Mastracchio and Anderson were originally scheduled to work on old batteries on the far left end of the space station, along the sprawling power truss. But based on new findings, NASA canceled the task this week because of concern the two might get shocked. The job instead will be carried out on the next shuttle flight, once the spacesuits are better protected.

There were a few tense moments early in Friday morning's spacewalk when Mastracchio reported that he bumped a large V-shaped bar in the shuttle payload bay and it was sliding around. He said it did not appear to be off its mooring. Mission Control later said engineers were "pretty convinced" it was normal for the clamp to move around a bit, but as a precaution, warned the spacewalkers to stay away from it.

The V-shaped bar serves as a guide for the cargo carrier that flew up on Discovery and was attached to the space station Thursday. The compartment was unloaded by some of the 11 astronauts inside, as the spacewalk unfolded 215 miles up.

As the 6 1/2-hour spacewalk drew to a successful close, Mastracchio noted there was lot more distance to cover, moving hand over hand, than the last time he worked on the space station in 2007. The orbiting outpost has grown considerably since then.

"Like a marathon with your arms," Metcalf-Lindenburger observed.

After the spacewalkers were back inside, one of them joked, "Of course, she's a former teacher, so we do exactly what she tells us, otherwise she might rap our hands with a ruler." That prompted a big laugh from Metcalf-Lindenburger, one of only a few educator-astronauts.

Discovery and its crew of seven are supposed to remain at the space station until next Friday. But they likely will spend an extra day there because of the failure of the shuttle's main antenna. NASA wants the shuttle astronauts to inspect their ship for any signs of micrometeorite damage before they depart. That way, all the laser images can be transmitted to Mission Control through the space station.

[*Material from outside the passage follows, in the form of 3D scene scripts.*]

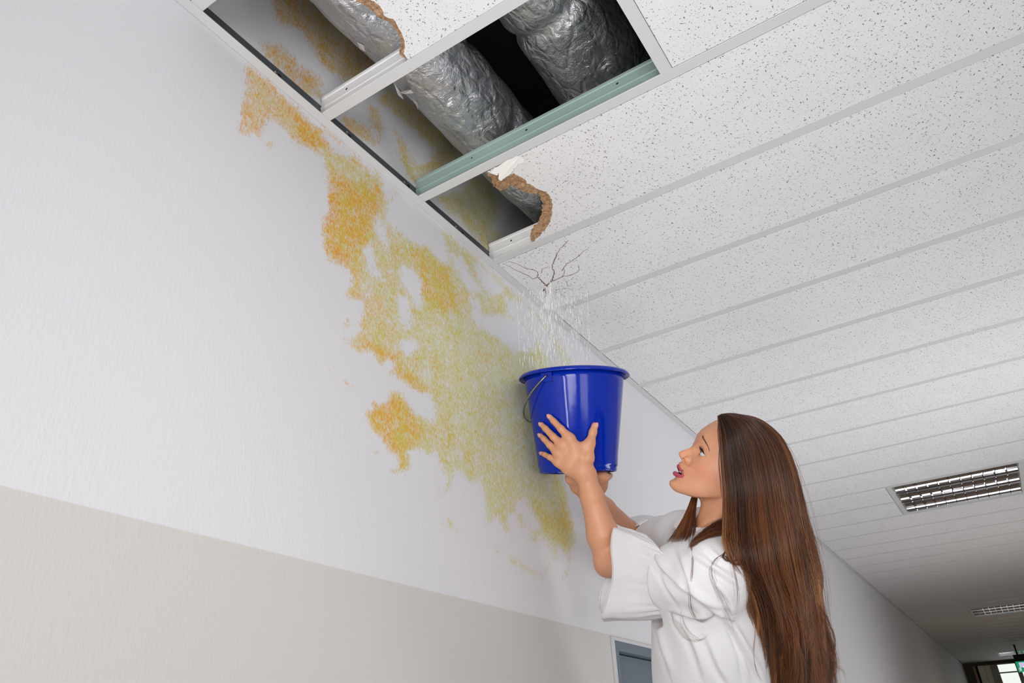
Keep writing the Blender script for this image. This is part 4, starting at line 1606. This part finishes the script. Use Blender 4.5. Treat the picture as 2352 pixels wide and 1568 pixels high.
SH.append(Cap(LS, SEAM, 0.062, 0.066, 0.035))
SH.append(Cap(RS, RSEAM, 0.062, 0.070, 0.035))
SH.append(Cap(px(1608, 1268, 1.565), px(1672, 1262, 1.50), 0.027, 0.032, 0.03))
ND = nrm(h2w(-38, 0, -85) - NB)
for sp_, el_ in ((SEAM, EL), (RSEAM, ER_)):
    av = nrm(el_ - (LS if el_ is EL else RS))
    SH.append(Fn(lambda P, sp_=sp_, av=av: np.maximum(-(P - sp_) @ av, np.linalg.norm(P - sp_ - av * 0.06, axis=1) - 0.115), sp_ + av * 0.05, 0.16, 0.004, 's'))
SH.append(Fn(Cap(NB + ND * 0.085 + TF * 0.010, NB + ND * 0.22, 0.054, 0.080).__call__, NB + ND * 0.1, 0.2, 0.008, 's'))
PELV = PE - TU * 0.12
SH.append(Fn(lambda P: (P - PELV) @ TU, PELV - TU * 0.25, 0.35, 0.006, 's'))
gx = axis((0.05, 0.95, 0.0042))
gy = axis((1.05, 2.05, 0.0042))
gz = axis((PELV[2] - 0.03, 2.32, 0.0042))
V, Q = surface_nets(SH, gx, gy, gz)
CREASE = [([(1554, 1267), (1573, 1317), (1591, 1356), (1630, 1384), (1680, 1402)], 0.0050, 7), ([(1492, 1264), (1523, 1313), (1579, 1362), (1640, 1404), (1669, 1415)], 0.0085, 9),
          ([(1591, 1279), (1638, 1310), (1694, 1348)], 0.0045, 8), ([(1654, 1413), (1685, 1454), (1716, 1510), (1747, 1570)], 0.0065, 9),
          ([(1622, 1470), (1647, 1531), (1669, 1570)], 0.0045, 9), ([(1504, 1429), (1517, 1485), (1538, 1547)], 0.0045, 9),
          ([(1548, 1405), (1600, 1420), (1650, 1414)], 0.0060, 7), ([(1560, 1430), (1590, 1480), (1612, 1550)], 0.0040, 10),
          ([(1620, 1262), (1650, 1290), (1690, 1310)], 0.0035, 7), ([(1676, 1430), (1700, 1500), (1712, 1570)], 0.0040, 8),
          ([(1640, 1340), (1670, 1380), (1676, 1412)], 0.0040, 7), ([(1500, 1290), (1530, 1350), (1560, 1390)], 0.0030, 6)]


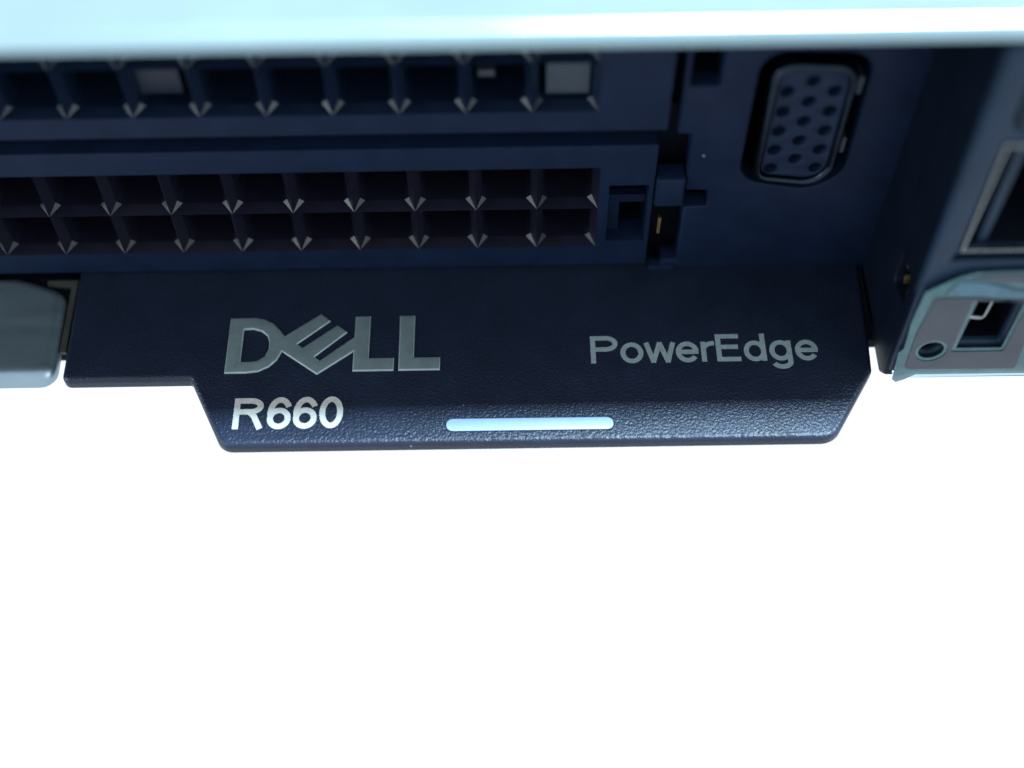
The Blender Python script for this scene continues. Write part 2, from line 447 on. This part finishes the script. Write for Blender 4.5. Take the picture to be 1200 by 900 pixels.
def glyph(ch, s):
    h = s / 2
    if ch in 'PR':
        by = 0.43 if ch == 'P' else 0.47; ry = (1 - by) / 2
        st = [[(h + .02, 0), (h + .02, 1)], [(.02, 1 - h), (.50, 1 - h)] + arc(.50, 1 - ry, .29, ry - h, 90, -90, 14)[1:] + [(.02, by + h - h)]]
        st[1] = [(.02, 1 - h), (.50, 1 - h)] + arc(.50, 1 - ry, .29, ry - h, 88, -88, 14) + [(.50, by + h), (.02, by + h)]
        if ch == 'R': st += [[(.47, by + h), (.62, by - .06), (.82, 0)]]
        return st, (.93 if ch == 'P' else 1.0)
    if ch == 'E':
        return [[(h + .02, 0), (h + .02, 1)], [(.02, h), (.76, h)], [(.02, .53), (.70, .53)], [(.02, 1 - h), (.74, 1 - h)]], .86
    if ch == 'o': return [arc(.36, .365, .355 - h, .38 - h, 0, 361, 30)], .77
    if ch == 'e': return [[(h + .01, .37), (.70, .37)], arc(.36, .365, .355 - h, .38 - h, 4, 325, 28)], .765
    if ch == 'w': return [[(.045, .73), (.245, .0)], [(.225, .0), (.47, .73)], [(.45, .73), (.695, .0)], [(.675, .0), (.875, .73)]], .94
    if ch == 'r': return [[(h + .02, 0), (h + .02, .73)], arc(.42, .42, .33, .255, 175, 86, 8)], .47
    if ch == 'd': return [arc(.35, .365, .345 - h, .38 - h, 0, 361, 28), [(.69 - h, 0), (.69 - h, 1)]], .79
    if ch == 'g': return [arc(.35, .37, .345 - h, .375 - h, 0, 361, 28), [(.69 - h, .73), (.69 - h, -.06)] + arc(.36, -.06, .33 - h, .24 - h, -6, -165, 12)], .79
    if ch == '0': return [arc(.35, .5, .345 - h, .515 - h, 0, 361, 32)], .755
    if ch == '6': return [arc(.35, .325, .345 - h, .345 - h, 0, 361, 28), arc(.37, .50, .365 - h, .515 - h, 28, 200, 22)], .755

def word(name, text, x0, x1, y, cap, s, m, raise_=0.03, dy=0.0):
    quads = []; x = 0
    for ch in text:
        st, adv = glyph(ch, s)
        for p in st:
            for q in stroke(p, s): quads.append([Vector((v.x + x, v.y)) for v in q])
        x += adv
    xs = [v.x for q in quads for v in q]; lo, hi = min(xs), max(xs)
    sx = (x1 - x0) / (hi - lo)
    verts = []; faces = []
    for q in quads:
        q = [Vector((x0 + (v.x - lo) * sx, y + v.y * cap + dy * (v.x - lo) / (hi - lo))) for v in q]
        if area2(q) < 0: q.reverse()
        faces.append(list(range(len(verts), len(verts) + 4))); verts += q
    vo, eo, fo, _, _, of = delaunay_2d_cdt(verts, [], faces, 1, 1e-5)
    fo = [f for f, src in zip(fo, of) if src]
    bm = bmesh.new()
    top = [bm.verts.new((v.x * MM, v.y * MM, raise_ * MM)) for v in vo]
    cnt = {}
    for f in fo:
        bm.faces.new([top[k] for k in f])
        for k in range(len(f)):
            e = (f[k], f[(k + 1) % len(f)]); cnt[frozenset(e)] = cnt.get(frozenset(e), []) + [e]
    bot = {}
    g = lambda k: bot.setdefault(k, bm.verts.new((vo[k].x * MM, vo[k].y * MM, -0.05 * MM)))
    for es in cnt.values():
        if len(es) == 1:
            a, b = es[0]
            bm.faces.new((top[b], top[a], g(a), g(b)))
    bmesh.ops.delete(bm, geom=[v for v in bm.verts if not v.link_faces], context='VERTS')
    me = bpy.data.meshes.new(name); bm.to_mesh(me); bm.free()
    return part(name, me, m, tag)

word('product_lettering', 'PowerEdge', 6.92, 28.05, -11.22, 3.06, 0.155, 'grey_ink')
word('model_lettering', 'R660', -25.65, -15.75, -17.75, 3.28, 0.172, 'white_ink')

logo = [(-26.97, -5.45), (-25.8, -5.42), (-24.6, -5.42), (-23.69, -5.62), (-22.85, -6.15), (-22.15, -6.95), (-21.7, -7.6), (-18.42, -5.08), (-17.48, -5.95),
        (-20.45, -8.54), (-19.92, -8.98), (-16.79, -6.43), (-15.83, -7.28), (-18.74, -10.03), (-18.22, -10.45), (-15.13, -7.84), (-15.13, -5.45), (-13.7, -5.45),
        (-13.7, -10.27), (-11.34, -10.27), (-11.34, -11.7), (-15.15, -11.7), (-15.15, -9.5), (-18.39, -12.02), (-21.82, -9.37), (-22.2, -10.31), (-22.88, -11.08),
        (-23.84, -11.6), (-25.02, -11.73), (-26.97, -11.73)]
counter = [(-25.58, -6.8), (-24.7, -6.76), (-23.85, -7.05), (-23.3, -7.6), (-23.08, -8.3), (-23.08, -9.1), (-23.4, -9.9), (-24.0, -10.36), (-24.7, -10.46), (-25.58, -10.46)]
ell = [(-10.92, -5.45), (-9.5, -5.45), (-9.5, -10.27), (-7.06, -10.27), (-7.06, -11.7), (-10.92, -11.7)]
bm = bmesh.new()
add_plate(bm, logo, [counter], t=0.4, bev=0.17, ori='top', o=0.17, seg=3)
add_plate(bm, ell, t=0.4, bev=0.17, ori='top', o=0.17, seg=3)
lg = part('brand_logo', bm, 'logo', tag)
lg.data.materials.append(M['logo_edge'])
for p in lg.data.polygons:
    if p.normal.z < 0.93: p.material_index = 1
plate('bar_recess', 'dark', tag, rounded([(-6.5, -18.42, .66), (8.7, -18.46, .66), (8.7, -17.0, .66), (-6.5, -16.95, .66)], 6), t=0.2, bev=0.01, ori='top', o=0.015, seg=1)
plate('blue_bar', 'blue', tag, rounded([(-6.42, -18.32, .6), (8.62, -18.36, .6), (8.62, -17.08, .6), (-6.42, -17.02, .6)], 6), t=0.3, bev=0.08, ori='top', o=0.06, seg=2)

# ================================================================== protective film on the ear
film = thing('protective_film', 'peeling teal protective film stuck over the ports of the right ear', 'film', (40, EY - .3, -1))
f_usb = rounded([(38.75, 4.2, .3), (43.3, 4.2, .3), (43.3, 11.8, .3), (38.75, 11.8, .3)])
f_out = [(34.25, 12.7), (35.5, 13.83), (36.67, 14.76), (37.94, 15.28), (41.78, 15.45), (XR - 4, 15.5), (XR - 4, 0.35), (36.4, 0.45), (35.6, -0.35), (34.85, -0.78), (34.45, -0.3), (34.05, 3.9), (34.4, 4.5), (34.1, 8.56)]
add = bmesh.new(); add_plate(add, f_out, [rounded([(39.0, 4.5, .15), (43.05, 4.5, .15), (43.05, 11.55, .15), (39.0, 11.55, .15)]), ellipse(36.87, 4.27, 1.12, 1.24, 24)], t=0.10, bev=.04, ori='front', o=EY - 0.62, seg=2)
part('film_sheet', add, 'film', film)
g_out = rounded([(35.25, 12.0, .3), (34.9, 7.0, .5), (35.15, 1.5, .4), (45.2, 1.3, .3), (44.6, 8.0), (43.9, 11.1, .3), (38.8, 12.0, .3)])
g_usb = rounded([(38.6, 4.1, .3), (43.35, 4.1, .3), (43.35, 11.45, .2), (38.6, 11.6, .3)])
plate('printed_panel', 'label', film, g_out, [g_usb, ellipse(36.87, 4.27, 1.42, 1.58, 24)], t=0.06, bev=.02, ori='front', o=EY - 0.72, seg=1, label='grey area of the film round the small port')
plate('film_fold', 'film_blue', film, rounded([(35.9, 12.5, .2), (36.75, 14.45, .4), (38.7, 14.1), (42.7, 12.8), (47.0, 12.0), (47.0, 10.6), (43.2, 11.75), (39.8, 12.2)]), t=0.08, bev=.03, ori='front', o=EY - 0.76, seg=1, label='darker folded strip along the top of the film')
plate('film_tab', 'label', film, rounded([(37.6, 14.75), (38.5, 15.1), (46.0, 15.2), (46.0, 13.2), (42.5, 13.9), (38.8, 14.45)]), t=0.06, bev=.02, ori='front', o=EY - 0.73, seg=1)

That would stretch the shuttle mission to 14 days, with a landing on April 19.

Late Thursday, Mission Control informed the astronauts that the shuttle seems to have weathered Monday's liftoff well and that there is no need for another inspection to check for launch damage. The survey that's planned before Discovery undocks will be looking for any potentially dangerous impacts from space junk.

Only three shuttle missions remain after this one to wrap up space station construction.